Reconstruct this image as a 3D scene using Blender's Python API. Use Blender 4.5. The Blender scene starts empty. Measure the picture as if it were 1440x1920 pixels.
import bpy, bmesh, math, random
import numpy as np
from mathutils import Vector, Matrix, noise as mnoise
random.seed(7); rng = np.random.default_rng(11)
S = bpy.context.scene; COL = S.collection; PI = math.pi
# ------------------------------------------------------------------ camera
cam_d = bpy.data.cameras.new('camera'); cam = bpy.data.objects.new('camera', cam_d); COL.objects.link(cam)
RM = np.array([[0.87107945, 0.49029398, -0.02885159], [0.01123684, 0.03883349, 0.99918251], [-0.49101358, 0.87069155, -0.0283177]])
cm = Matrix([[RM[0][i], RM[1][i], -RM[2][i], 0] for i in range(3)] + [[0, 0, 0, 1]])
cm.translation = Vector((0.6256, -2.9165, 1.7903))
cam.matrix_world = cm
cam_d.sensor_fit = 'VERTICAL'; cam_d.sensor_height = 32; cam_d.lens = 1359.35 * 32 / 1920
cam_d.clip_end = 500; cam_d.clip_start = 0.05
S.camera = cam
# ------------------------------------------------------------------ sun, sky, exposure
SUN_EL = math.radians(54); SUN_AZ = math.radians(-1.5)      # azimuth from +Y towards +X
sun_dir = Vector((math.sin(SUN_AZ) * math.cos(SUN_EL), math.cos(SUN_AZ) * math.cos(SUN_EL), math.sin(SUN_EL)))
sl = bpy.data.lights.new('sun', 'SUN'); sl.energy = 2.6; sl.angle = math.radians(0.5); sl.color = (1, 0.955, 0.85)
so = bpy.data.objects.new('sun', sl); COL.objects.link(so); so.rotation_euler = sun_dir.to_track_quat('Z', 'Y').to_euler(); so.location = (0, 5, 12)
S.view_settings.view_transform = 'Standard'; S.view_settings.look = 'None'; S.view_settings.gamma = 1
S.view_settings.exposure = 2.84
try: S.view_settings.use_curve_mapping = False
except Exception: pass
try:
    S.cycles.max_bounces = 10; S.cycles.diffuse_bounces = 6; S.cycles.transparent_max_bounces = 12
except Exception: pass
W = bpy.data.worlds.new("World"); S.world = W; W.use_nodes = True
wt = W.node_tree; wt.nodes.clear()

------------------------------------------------

- _TO DO_:
Identify every line above with the string "scene" in it. Copy those lines.

- _SOLUTION TO THIS TASK_:
Reconstruct this image as a 3D scene using Blender's Python API. Use Blender 4.5. The Blender scene starts empty. Measure the picture as if it were 1440x1920 pixels.
S = bpy.context.scene; COL = S.collection; PI = math.pi